FILE – This Aug. 11, 2017, file photo shows a sign at a Wells Fargo bank location in Philadelphia. The New York Times and other news outlets are reporting Thursday, April 19, 2018, that federal regulators plan to fine Wells Fargo as much as $1 billion as early as Friday for abuses tied to its auto lending and mortgage businesses. (AP Photo/Matt Rourke, File)

“I am especially pleased that we were able to work closely and effectively with our colleagues at the OCC, and I appreciate the key role they played in the negotiations,” said acting CFPB director Mick Mulvaney in a press release. “As to the terms of the settlement: we have said all along that we will enforce the law. That is what we did here.”

Mulvaney, an appointee by President Trump, has been said to take a softer, industry-friendly line on enforcement, but has implemented the largest fine in the bureau’s short history. (It was created in 2010 by the Dodd-Frank Act.) This is his first enforcement as director.

In a press release, Wells Fargo CEO Tim Sloan noted the work still to come for the bank, but that “these orders affirm that we share the same priorities with our regulators and that we are committed to working with them as we deliver our commitments with focus, accountability, and transparency.

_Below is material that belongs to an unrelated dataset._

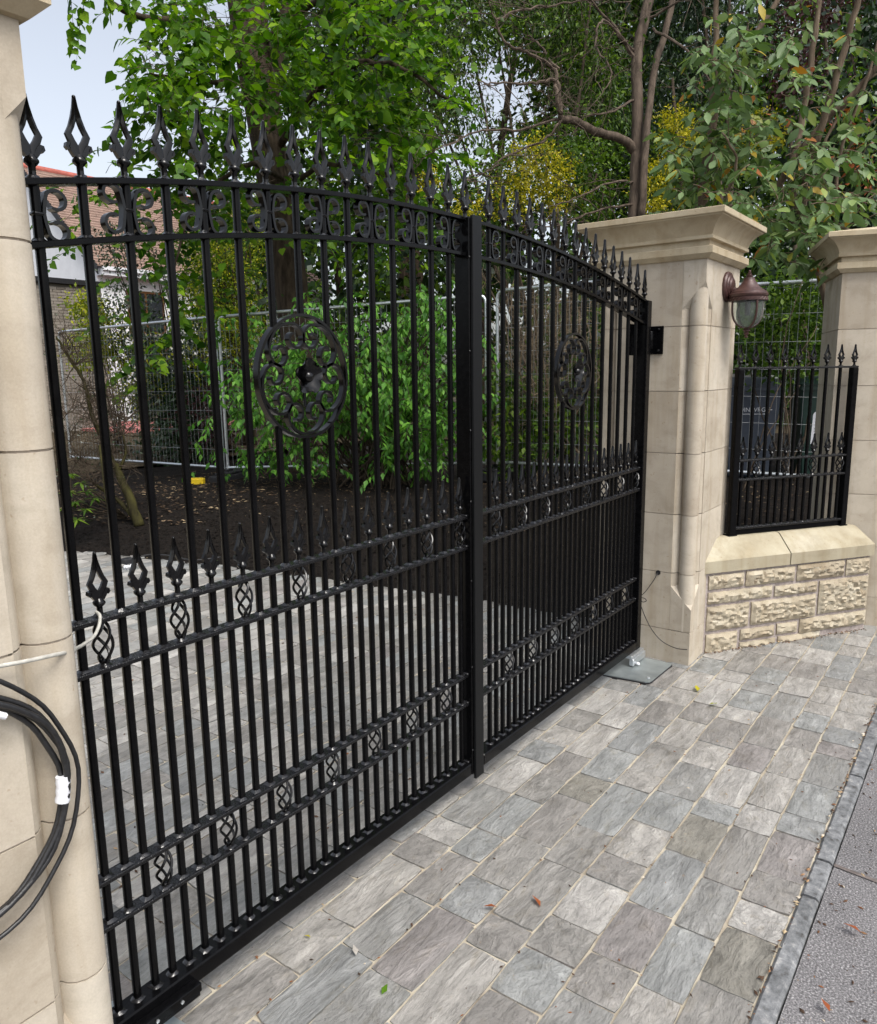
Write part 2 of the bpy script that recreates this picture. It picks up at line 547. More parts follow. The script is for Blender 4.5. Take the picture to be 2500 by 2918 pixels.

Our customers deserve only the best from Wells Fargo, and we are committed to delivering that.”

According to the Bureau, the bank will “remediate harmed consumers” and address the risk and compliance issues that precipitated the unfair practices.

The OCC fine will go into the Treasury, and the CFPB’s fines go to its Civil Penalty Fund. This fund compensates victims who have not been paid by the offending companies.

The embattled bank still has an investigation ongoing into practices by its wealth management division.